Alarmed at watching its share of trade with Mexico halved after the establishment of NAFTA, the EU didn't waste much time before initiating talks with Mexico in 1995. The recently signed agreement is the culmination of intensive technical negotiations that lasted a year. It is a complicated document with half as many chapters as NAFTA covering much the same ground including market access, rules of origin, technical standards, phytosanitary standards, safeguards, trade in services, government procurement, competition, intellectual property, and dispute settlement.

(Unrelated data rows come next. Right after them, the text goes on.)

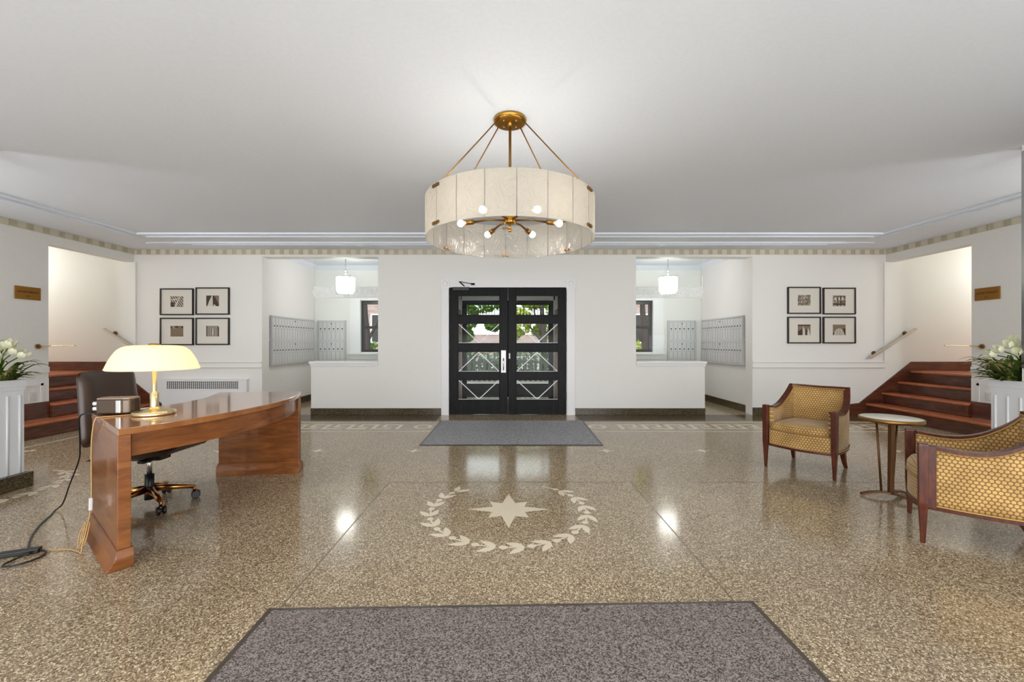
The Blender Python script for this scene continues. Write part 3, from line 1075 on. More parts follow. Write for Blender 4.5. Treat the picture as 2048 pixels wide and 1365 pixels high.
door_rows = [(591, 631), (647, 687.7), (703.5, 745), (760, 801)]
for i, (x0, x1, p0, p1) in enumerate(((DX0, -0.036, xpx(915.5), xpx(999.5)), (-0.030, DX1, xpx(1032), xpx(1117)))):
    root = empty('door_%d' % (i + 1), ((x0 + x1) / 2, D + 0.02, 0.008))
    side = ('left', 'right')[i]
    tag(root, ('left leaf of the black entrance door with silver lock plate' if i == 0 else 'right leaf of the black entrance door with small pull plate'), 'door', kind='structure')
    cx = (x0 + x1) / 2
    q0, q1 = p0 - cx, p1 - cx
    a0, a1 = x0 - cx + 0.002, x1 - cx - 0.002
    m = MB()
    y0, y1 = 0.0, 0.05
    m.box(a0, q0, y0, y1, 0, DT - 0.012)
    m.box(q1, a1, y0, y1, 0, DT - 0.012)
    zs = [DT - 0.004] + [zpx(v) for r in door_rows for v in r] + [0.008]
    for k in range(0, len(zs), 2):
        m.box(q0, q1, y0, y1, zs[k + 1] - 0.008, zs[k] - 0.008)
    # bead round each pane
    for t, b in door_rows:
        zt, zb = zpx(t) - 0.008, zpx(b) - 0.008
        for aa, bb, cc, dd in ((q0, q0 + 0.01, zb, zt), (q1 - 0.01, q1, zb, zt), (q0, q1, zb, zb + 0.01), (q0, q1, zt - 0.01, zt)):
            m.box(aa, bb, -0.006, 0.02, cc, dd)
    obj('door_frame', m, 'black_wood', root, bevel=0.003)
    for k, (t, b) in enumerate(door_rows):
        zt, zb = zpx(t) - 0.008, zpx(b) - 0.008
        m = MB(); m.box(q0 + 0.002, q1 - 0.002, 0.022, 0.027, zb + 0.002, zt - 0.002)
        pane = obj('glass_pane', m, 'door_glass', root)
        if k:
            c = MB(); mid = (q0 + q1) / 2
            top = k == 2
            for e in (q0 + 0.012, q1 - 0.012):
                pA = (e, 0.016, (zb + 0.012) if top else (zt - 0.012)); pB = (mid, 0.016, (zt - 0.012) if top else (zb + 0.012))
                c.bar(pA, pB, 0.013, 0.008, (0, 1, 0))
            c.box(q0 + 0.01, q1 - 0.01, 0.008, 0.02, zb + 0.010, zb + 0.017)
            obj('glazing_bar', c, 'lead_came', pane)
    hx = a0 if i == 0 else a1
    for z in (zpx(595), zpx(695), zpx(795)):
        h = MB(); h.box(hx - 0.012, hx + 0.012, -0.014, 0.0, z - 0.07, z + 0.07)
        h.cyl((hx, -0.016, z - 0.075), (hx, -0.016, z + 0.075), 0.009, 8)
        obj('hinge', h, 'black_plastic', root)
    if i == 0:
        h = MB(); h.box(xpx(1002) - cx, xpx(1012) - cx, -0.008, 0.0, zpx(747), zpx(702))
        pl = obj('lock_plate', h, 'aluminium', root, bevel=0.003)
        h = MB()
        hx = xpx(1007) - cx
        h.tube(spline([(hx, -0.008, zpx(718)), (hx, -0.055, zpx(722)), (hx, -0.06, zpx(730)), (hx, -0.05, zpx(738)), (hx, -0.008, zpx(742))], 6), 0.009, 8)
        h.cyl((hx, -0.008, zpx(709)), (hx, -0.018, zpx(709)), 0.018, 14)
        obj('door_handle', h, 'chrome', pl)
        h = MB(); h.box(xpx(906) - cx, xpx(939) - cx, -0.06, 0.0, zpx(583), zpx(576))
        cb = obj('door_closer', h, 'black_plastic', root, bevel=0.004)
        h = MB()
        h.bar((xpx(929) - cx, -0.05, zpx(575) + 0.005), (xpx(921) - cx, -0.16, zpx(567)), 0.022, 0.008)
        h.bar((xpx(921) - cx, -0.16, zpx(567)), (xpx(946) - cx, -0.045, zpx(570)), 0.022, 0.008)
        h.box(xpx(942) - cx, xpx(950) - cx, -0.05, -0.03, zpx(572), zpx(568))
        obj('closer_arm', h, 'black_plastic', cb)
    else:
        h = MB(); h.box(xpx(1017.5) - cx, xpx(1020.5) - cx, -0.012, 0.0, zpx(719), zpx(708))
        obj('pull_plate', h, 'outlet_white', root)

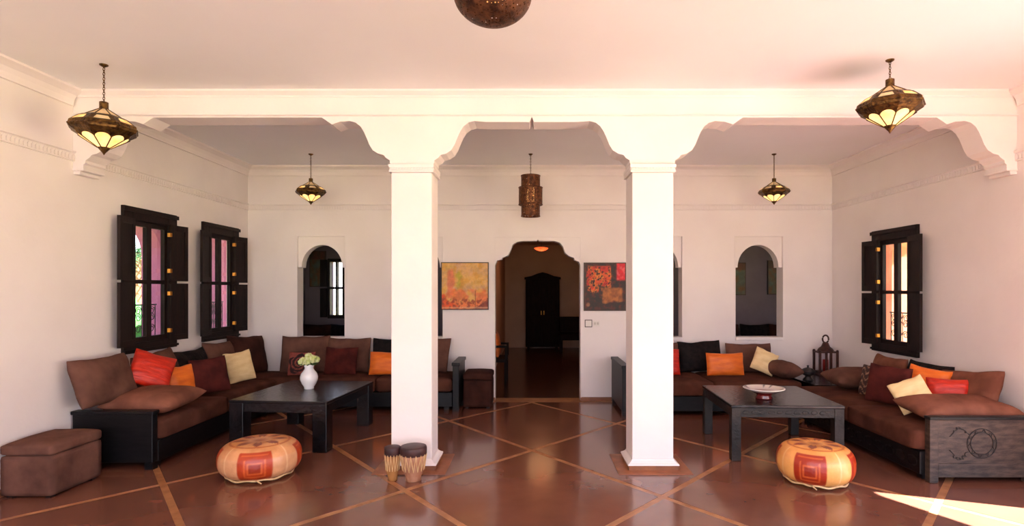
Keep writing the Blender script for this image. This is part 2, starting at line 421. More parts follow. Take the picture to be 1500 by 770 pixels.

Mexico has agreed to eliminate tariffs on 47 per cent of EU exports of industrial goods immediately, on another 5 per cent in 2003, and on the remaining 48 per cent by 2007 with steep cuts beginning in 2003. This will put the EU in a similar position to Canada and the United States, which won't have to pay Mexico's tariffs on industrial goods starting in 2003.

Mexican agricultural tariffs on EU products are to be phased out more slowly, only reaching zero by 2010. Some products such as dairy goods, meat and grains have been left out of the agreement because of Mexican concerns about the EU's agricultural subsidies.

The MEUFTA is only the most recent, and closest-to-home, example of the EU's trade strategy of "divide and conquer." The EU has been very successful in using its awesome economic clout to obtain preferential access to other countries' markets. Its web of bilateral free trade agreements has spread so far that now only six major countries have been left out: Australia, New Zealand, Japan and Taiwan, and of course, Canada and the United States.

It's the EU trade agreements with developing countries in Africa and the Mid East that cause the most trouble for Canada and other countries on the outside looking in. These agreements have the greatest potential for trade diversion because third country tariffs are often left in the mid double-digit ranges, effectively shutting everyone but the EU out of the market. But the agreements with the EU candidates in Eastern Europe also lead to trade diversion. The EU is putting in place exactly the sort of "hub and spokes" model that scared Canada into the NAFTA negotiations except on a much grander scale.

Conrad Black has recently argued that there should be a free trade agreement between the United Kingdom and NAFTA. Could you imagine the EU standing by silently and allowing this to happen? Well, Mexico's trade agreement with the EU isn't much different from a NAFTA point of view .

What was the point of bringing Mexico into NAFTA if they're going to let the EU in through the back door? The NAFTA would be a much more meaningful agreement if all the partners had to agree before one of the partners could enter into any agreement with another country nullifying the benefits of the agreement.

Mexico isn't the only country threatening the integrity of NAFTA. Canada also wants to negotiate a free trade agreement with the EU and is currently working on developing a proposal. While the EU Trade Commissioner Pascal Lamy has indicated that he is willing to look at it when it surfaces, thankfully, he doesn't seem very enthusiastic, largely because tariffs between Canada and the EU are already low. And, just wait to see how fast he'll dismiss the proposal if it includes opening the EU's highly subsidized agricultural sector.

Given that trade with the United States under NAFTA last year accounted for over four fifth of Canada's exports and three quarters of imports, Canada should be focusing its energies on strengthening NAFTA, not weakening it. The skeletons of the institutions required for a more unified and proactive NAFTA already exist in the NAFTA Commission and the Secretariat which are responsible for overseeing the agreement. Canada should approach the United States and Mexico with a proposal to put these institutions to work to make NAFTA a greater force in the international trading arena by giving them some real institutional bargaining clout in dealing with our non-NAFTA trading partners, most notably Europe. This would mean convincing Mexico that its best interests lay in backing out of its recently concluded deal and establishing the rule that any future free trade agreements involving any of the three NAFTA amigos would require that NAFTA be a party to the agreement or at least that the other NAFTA partners give their unanimous approval. Mexican free trade with the EU is too important to Canada and the United States to be left to the Mexicans.